It was one of those conversations that begins at one location and then continues forever as you stand next to your car. The strike, the Super Bowl, the election… I was pretty sure we had covered it all. Then my friend happened to notice that I still had a John Kerry campaign bumper sticker on the back of my station wagon.
He grinned and put a consoling hand on my shoulder. “I think it’s time.”
Of course it was time. Those of us who still have Kerry stickers on our cars know why we left them there: To enunciate that we didn’t vote for Bush. To remind everyone that there was something that made us uneasy about the vote-counting process in the last two elections. To flaunt our alienation from the gang in the White House.
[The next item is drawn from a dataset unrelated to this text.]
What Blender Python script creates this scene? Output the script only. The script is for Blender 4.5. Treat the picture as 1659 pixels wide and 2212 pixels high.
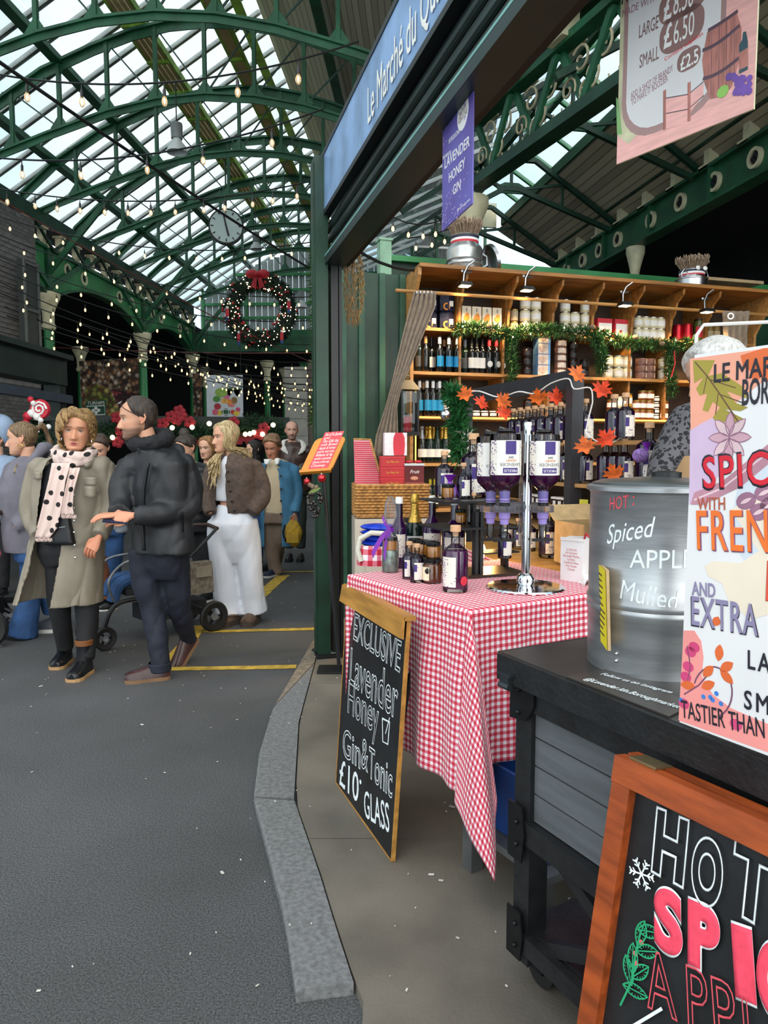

There might have been a period when a Kerry sticker did make an effective statement. But now that statement had changed, or at least softened. Now, rather than positioning me on the edge of anger or protest, my Kerry sticker was dangerously close to pushing me into fuddy-duddy territory. It had become “political” in the same way that a “Don’t Come Knockin’ If the Trailer Is Rockin’ ” sticker was “sexy.” And yet… I could not bring myself to remove it.
When I would begin picking around the edges of my Kerry sticker, peeling off little bits like so many small blue states in the Northeast, it felt like I was somehow throwing in the towel. As the war continued it felt like my Kerry sticker defined my position retroactively, although to many it may only have highlighted that I don’t wash my car that often.
Obviously, there are people who believe that bumper stickers are effective at some level or you wouldn’t see aged Volvos festooned with them. Often, by reading the back of a car from left to right, you can follow a person’s cultural and spiritual journey over the course of many years. At hard left, the default Grateful Dead sticker featuring a rose and a human skull. Midway over, “Radiohead.” And then at hard right, looking fresh and fit, “Yoga For Life.”
I resisted what we might call “bumper sticker definition” for years and kept my car’s outer surfaces pristine and free of commentary. My guitar cases are quite another story, although far from telling any tale about my travels with music, they merely provide a record of which businesses were giving out free stickers during the last 10 years.
There might be term paper material in the observation that while Americans continually wring their hands over issues of privacy, they are delighted to announce where they land politically or prove where they’ve been on vacation or what their idea of a joke is… on the front of their t-shirts and the backs of their cars. For reasons not quite clear to me, we think that a person with a huge “Lose Weight Now, Ask Me How!” button on their jacket looks a bit silly but a grown man with a concert-fresh Bob Dylan t-shirt is reaching for cool… even though that new shirt says, in effect, “Want to Talk about Dylan, Ask Me Now!”
I confess that I kept my Kerry sticker on my car because I wanted to say “Still Pissed, Ask Me Now!” But as in the song based on the Biblical verses, to everything there is a season, and we turn, turn, turn. There is a time to gather stones, and a time to peel the fading decals from the last election off your heap and accept that change is coming. And, inevitably, put on new campaign stickers.
That simple act won’t in any way bring an era to a close. The war may feel more like a part of our lives, but it continues to criminally incinerate American lives and resources. How we meet our obligations to those injured in Iraq will be a measure of our human decency for the rest of our lives and theirs. And then there’s the hopefully long-lasting lesson of eight years of Bush/Cheney.
After I removed my Kerry sticker, a person close to me commented that I was finally accepting that we did suffer with Bush for eight years. There was never any secret underground movement made up of those still bearing Kerry campaign stickers on their cars. And yet we knew who we were. We were the ones waiting for the other half of America to come back to a more reasoned and less fearful place. Now, like me, you’re probably eager to see what new stickers appear on the back of their cars.